Ancelotti ha a disposizione la rosa più forte della storia del Napoli dopo quella degli anni magici di Maradona e così può considerare il turn-over non un obbligo per “arrivare alla spiaggia” ma uno strumento anche per variare filosofia di gioco in relazione all’avversario.

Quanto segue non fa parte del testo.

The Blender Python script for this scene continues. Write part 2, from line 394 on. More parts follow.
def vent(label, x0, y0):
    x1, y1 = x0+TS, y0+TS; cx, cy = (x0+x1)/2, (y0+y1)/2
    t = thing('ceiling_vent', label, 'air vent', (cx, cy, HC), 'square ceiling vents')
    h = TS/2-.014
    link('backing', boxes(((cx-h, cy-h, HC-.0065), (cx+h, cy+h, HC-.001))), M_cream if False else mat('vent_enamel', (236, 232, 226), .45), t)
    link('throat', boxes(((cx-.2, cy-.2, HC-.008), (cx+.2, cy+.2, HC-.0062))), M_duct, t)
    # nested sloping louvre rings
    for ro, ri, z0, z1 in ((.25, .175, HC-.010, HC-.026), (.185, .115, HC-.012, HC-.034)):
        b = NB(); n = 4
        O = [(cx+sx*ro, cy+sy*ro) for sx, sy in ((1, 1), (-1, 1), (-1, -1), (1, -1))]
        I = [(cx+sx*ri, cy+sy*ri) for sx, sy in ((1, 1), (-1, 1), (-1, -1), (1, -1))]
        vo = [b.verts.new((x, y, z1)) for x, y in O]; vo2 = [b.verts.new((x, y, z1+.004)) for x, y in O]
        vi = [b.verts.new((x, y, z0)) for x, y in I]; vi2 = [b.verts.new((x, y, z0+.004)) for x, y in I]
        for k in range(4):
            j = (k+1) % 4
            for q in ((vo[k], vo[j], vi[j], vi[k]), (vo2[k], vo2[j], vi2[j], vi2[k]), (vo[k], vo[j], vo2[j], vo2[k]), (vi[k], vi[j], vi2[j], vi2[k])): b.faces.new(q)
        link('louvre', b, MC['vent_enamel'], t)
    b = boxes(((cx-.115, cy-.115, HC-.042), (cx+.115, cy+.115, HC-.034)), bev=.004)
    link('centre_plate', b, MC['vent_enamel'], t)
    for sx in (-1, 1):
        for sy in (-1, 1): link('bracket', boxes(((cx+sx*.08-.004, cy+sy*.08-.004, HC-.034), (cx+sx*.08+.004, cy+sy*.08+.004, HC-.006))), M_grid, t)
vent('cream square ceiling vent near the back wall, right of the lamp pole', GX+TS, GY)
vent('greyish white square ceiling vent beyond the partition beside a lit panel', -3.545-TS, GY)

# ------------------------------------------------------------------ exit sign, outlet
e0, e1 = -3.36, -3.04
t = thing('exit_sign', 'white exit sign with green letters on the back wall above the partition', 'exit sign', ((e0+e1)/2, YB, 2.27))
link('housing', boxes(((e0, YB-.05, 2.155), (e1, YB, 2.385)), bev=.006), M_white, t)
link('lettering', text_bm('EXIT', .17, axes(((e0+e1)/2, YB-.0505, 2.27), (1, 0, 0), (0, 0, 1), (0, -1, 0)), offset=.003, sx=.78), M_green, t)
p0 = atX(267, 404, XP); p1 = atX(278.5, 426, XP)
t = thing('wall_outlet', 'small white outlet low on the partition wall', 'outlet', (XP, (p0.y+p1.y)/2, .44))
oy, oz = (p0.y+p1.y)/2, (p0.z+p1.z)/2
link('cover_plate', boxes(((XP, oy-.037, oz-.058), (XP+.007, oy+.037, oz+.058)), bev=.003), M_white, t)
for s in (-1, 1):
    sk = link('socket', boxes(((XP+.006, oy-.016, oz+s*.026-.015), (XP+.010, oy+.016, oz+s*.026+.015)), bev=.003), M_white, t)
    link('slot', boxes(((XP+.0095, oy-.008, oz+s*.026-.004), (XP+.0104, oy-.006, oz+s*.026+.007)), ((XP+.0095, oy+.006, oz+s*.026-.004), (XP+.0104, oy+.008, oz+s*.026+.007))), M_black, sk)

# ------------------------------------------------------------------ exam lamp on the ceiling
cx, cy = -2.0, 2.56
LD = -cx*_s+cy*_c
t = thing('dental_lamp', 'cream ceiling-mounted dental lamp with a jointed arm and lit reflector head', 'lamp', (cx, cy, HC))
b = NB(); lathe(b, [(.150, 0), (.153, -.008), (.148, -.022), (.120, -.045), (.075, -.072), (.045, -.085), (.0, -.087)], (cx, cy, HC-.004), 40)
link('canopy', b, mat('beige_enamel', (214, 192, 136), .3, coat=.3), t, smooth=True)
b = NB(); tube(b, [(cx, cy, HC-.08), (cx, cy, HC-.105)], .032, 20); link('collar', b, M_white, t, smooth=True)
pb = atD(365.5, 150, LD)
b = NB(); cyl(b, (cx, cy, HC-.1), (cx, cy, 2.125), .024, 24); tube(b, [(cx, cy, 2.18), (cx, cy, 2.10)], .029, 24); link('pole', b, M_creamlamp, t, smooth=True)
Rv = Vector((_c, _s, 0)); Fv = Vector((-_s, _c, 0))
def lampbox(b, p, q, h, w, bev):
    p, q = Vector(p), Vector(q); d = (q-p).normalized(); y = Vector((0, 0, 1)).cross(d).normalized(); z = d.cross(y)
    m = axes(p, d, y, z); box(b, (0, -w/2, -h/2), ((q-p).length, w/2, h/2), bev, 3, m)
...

Lecce-Napoli è la copertina di questo percorso, la formazione nasce dallo studio delle caratteristiche della formazione di Liverani che fa molta densità per le vie centrali sia nella pressione alta che quando stringe la linea difensiva in fase di non possesso. Malcuit e Ghoulam non hanno semplicemente fatto rifiatare Di Lorenzo e Mario Rui ma si sono proposti come profili adatti per occupare la metà campo avversaria, Elmas supportava Zielinski nel recupero palla e, schierato sul centro-sinistra, aveva costantemente linee di passaggio a disposizione grazie ai movimenti di Insigne. Zielinski ha la sensibilità a non limitarsi solo al corto, a tentare l’intuizione come nell’azione del gol di Llorente che sblocca la partita, Fabian a destra non serve solo a far rifiatare Callejon ma a farlo nel momento più opportuno, in una partita dove, muovendosi dentro al campo, può liberare spazio per l’avanzata di Malcuit e impegnare gli avversari nelle zone centrali, favorendo così Milik e Llorente. Il gol più importante, quello che sblocca e cambia la partita, è il manifesto del piano-partita di Ancelotti. Milik-Llorente poi è una soluzione nuova che il Napoli non ha mai avuto, una risorsa importante per una squadra che l’anno scorso ha avuto difficoltà nel riempire con efficacia l’area di rigore. I numeri testimoniano la forza della varietà della fase offensiva del Napoli che ha il miglior attacco del campionato con 13 gol. 15 le reti complessive, una cifra che impone nuovamente la regola dei tre gol a partita di media, un “refrain” dei tempi più belli dell’era Sarri. Solo il Napoli dello scudetto sfiorato aveva vissuto un inizio stagione più prolifico con 15 gol in campionato e 16 complessivi, è un indizio che deve alimentare fiducia in casa Napoli.